Una aventura inolvidable

    Todo comenzó una mañana de octubre de 1999. Me apresuré a descender la pronunciada pendiente que me llevaría a un pequeño lago en el que ya había estado anteriormente. En aquellas ocasiones mis cañas sufrieron varios ataques de algo que no había conseguido ver, pues de manera rápida habían roto el aparejo sin misericordia. Era muy temprano y las primeras luces del día comenzaban a despuntar, dejando adivinar poco a poco lo que iba a ser un día lleno de luz...y de emociones.
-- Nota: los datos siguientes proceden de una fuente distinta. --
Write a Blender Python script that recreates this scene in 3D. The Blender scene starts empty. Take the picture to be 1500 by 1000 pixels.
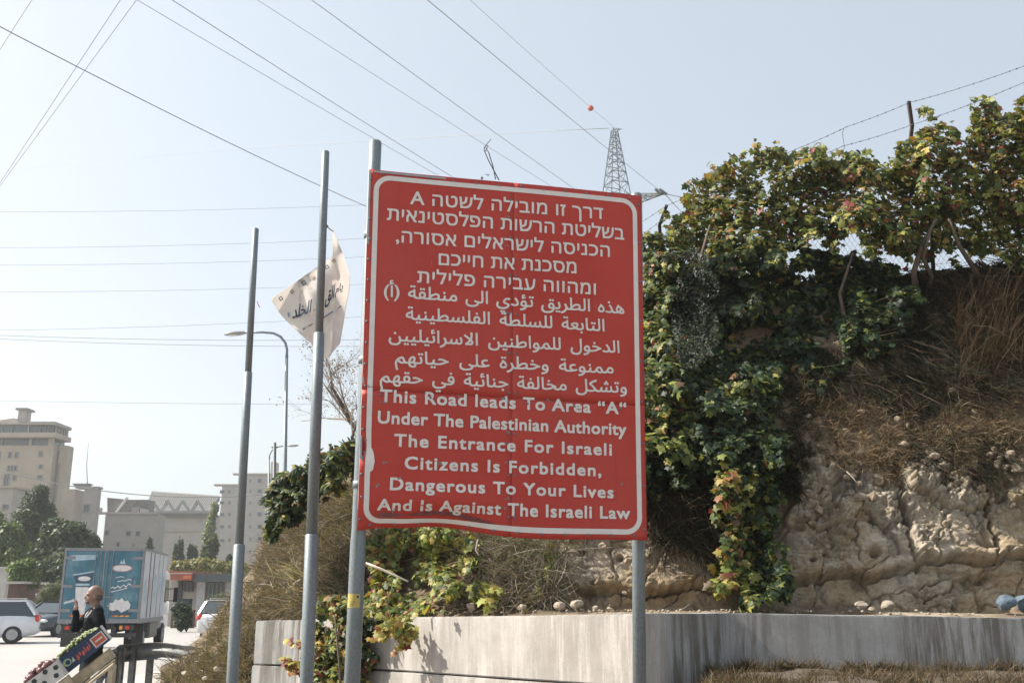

    Tras escoger una récula en la  que estaría  protegido del sol por más tiempo, monté los aparejos de mis cañas de pesca a la Inglesa con nylon del 0´20   y  anzuelos  del nº 8.Me dispuse a sondear el fondo para ajustar los flotadores. Fui midiendo la profundidad, un metro...dos metros...tres metros    y así seguí hasta llegar a los 6´5 metros. Como mis cañas medían menos de cuatro metros, opté por colocar el flotador de forma corrediza y, al cabo de media hora ya tenía las dos cañas cargadas y a punto de batallar con todo aquello que quisiera medirse con ellas. Como cebo utilicé maíz dulce, del que viene el latas para aderezar las ensaladas, del que también usé parte de el para cebar las aguas adecuadamente.

    El tiempo fue ganando terreno a la mañana y el sol ya comenzaba a ser algo molesto. No había notado en mis cañas la más mínima señal de vida. El agua era un enorme espejo azul que, en raras ocasiones era enturbiado por alguna brizna de aire. Yo no me había levantado de mi asiento en toda la mañana y mi vejiga ya protestaba. En vista de la situación me apresuré a satisfacer mis necesidades fisiológicas, pero antes de ello, como por  inspiración de algún hado pescador o algo así, se me ocurrió colocar  un pequeño campanillo, de los que se colocan para la pesca al lanzado, en un tramo de sedal que extraje del carrete para, de esa forma, mantener tensa la línea, dejando a este descansar sobre el suelo.

    No había terminado aún de aligerar el sobrepeso de mi vejiga cuando una descarga recorrió toda mi columna y fue como si un grifo se hubiera secado de repente. El pequeño campanillo había sido desplazado de su lugar emitiendo un sonido que envolvió todo el paisaje. Sin tiempo para acabar de arreglarme, sí que lo tuve para llegar a tiempo a la cita con el combate tan anhelado con aquello que desconocía. Con un golpe seco de muñeca pude clavar el anzuelo en la boca de aquel ser subacuático y, fue entonces cuando comenzaron a temblarme las piernas...el carrete no dejaba de ceder generosamente todo el sedal que   le exigía aquella frenética huida. Fueron minutos eternos,10,20,recogiendo hilo para perder el terreno ganado en un minuto. Tras más de 20 minutos de lucha, vi, por primera vez el lomo de mi contrincante. Poderoso, pardo y dorado.

    En ese momento ya me temblaba todo el cuerpo al verme en inferioridad frente a aquel pez, pues no sabía si mis aparejos serían capaces de aguantar los últimos embates de aquella carpa. Poco a poco fui ganando los últimos metros hasta casi llegar a tocar con mis manos aquel bello ejemplar. Se presentaba un contratiempo: el salabre que llevaba no tenía capacidad suficiente para semejante animal, así que con "paciencia y una caña" conseguí meterle la cabeza y poco   más, robándoselo por fin al espejo. La carpa royal pesó 9 kilos.

    Fue en ese momento indescriptible y que tan sólo pueden comprender aquellos que han pasado por una experiencia similar, cuando me percaté de mi gran error. No había cogido una cámara fotográfica para inmortalizar aquella hazaña.¿Qué hacer?.Si lo contaba en casa quizá no me creerían, por esa fama que tenemos los pescadores de exagerados. Opté por llevármelo para poder lucir mi trofeo y demostrar que realmente había ganado el combate.

    Tuve la satisfacción para mi ego por las caras de asombro de aquellos que vieron aquel precioso ejemplar, pero en el fondo de mi corazón sentía que había obrado mal.

    Desde entonces nunca olvido mi cámara de fotos siempre que salgo de pesca, algo que recomiendo a todo aquel que lea estas líneas, pues no hay nada que supere al hecho de saber que, tras haber ganado un combate puedas enfrentarte de nuevo al mismo coloso, dándole así una segunda oportunidad y por tanto el derecho a la revancha.